After this unnerving place, we continued along the beach until we found a vast, empty, modern palace, with its own luxury pier and island.  Who lives out here, so alone?

We headed inland across the hard desert, navigating by compass.  Back on the road, we found the main northern fishing town. Almost toppling into the azure sea was a four hundred year old mosque, the oldest structure in the country.  A muddy thumb, poking up from the ground.

Next, we skirted around the far coast, passing two Arabic stallions on the way.  Their silvery manes glistening in the sun, as their hooves kicked up clouds of luminous dust.

At the most northern beach, an ancient fort stood guard. Built in a medieval style on the site of an ancient city, it was an imposing red mud edifice.  The only soul was the keeper, who lived in a tumbledown shack. His face was red with a birth mark, imprinting him to the fort. He handed us the huge, iron keys and we stepped through the ancient wooden gate, and back to the times of the crusaders. The wind was howling, knifing through the many air slits in the towers. We clambered along the walls, open to  long drops and looking out across the sea. In cave-like chambers we found coins, fragments of pottery and stoneware.

Back onto the camel road, hoping we would spot some rare, wild specimens. As the day drew on we had passed nothing, not even another car, it was so remote.   The sun slipped pale down the sky, pulling smoky grey covers behind it.

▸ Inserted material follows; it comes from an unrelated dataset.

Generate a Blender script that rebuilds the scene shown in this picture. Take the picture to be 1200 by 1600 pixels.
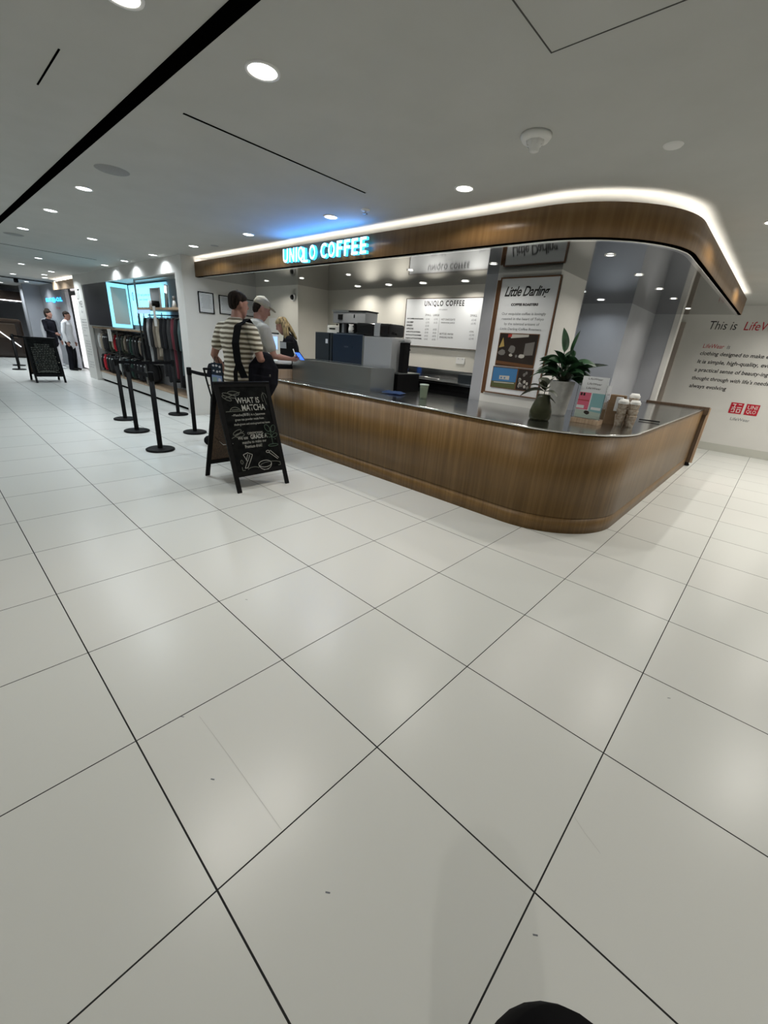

Then we spotted them, seven dark camels shambling along the side of the road, snatching at the ragged bushes. We  got out to photograph them, just as the sun flared from platinum to a fiery ruby, and the camels swayed off to the horizon.

As we turned back to the car another Land Cruiser pulled up, the first car we had seen in ages. A young man called out to us, asking if we wanted to see his camels. He was insistent, so we followed him deep into the desert. No road and we had no idea where we were heading… or how we would find our way back in the gathering darkness.

After a few kilometers, we reached a circle of tents and a couple of pens with the camels and sheep. We had arrived at a particularly propitious moment, as it was the day for camel siring. It was not an edifying sight, with the bull foaming  at the mouth. Our host was greeted by his brother and cousin. They spoke only a little English, and I spoke about as much Arabic, but we were all delighted with each other’s vague grasp on another language and somehow got by. The brothers talked about their camels, which were racing camels and prized by the Prince, with whom they seemed to be on intimate terms.  Crimson carpets were set out on the sand with huge cushions, and we sat down and drank chai together.  Listening to the voice of the ages, as one of the brothers stood, his arms raised to the stars, calling the evening prayers.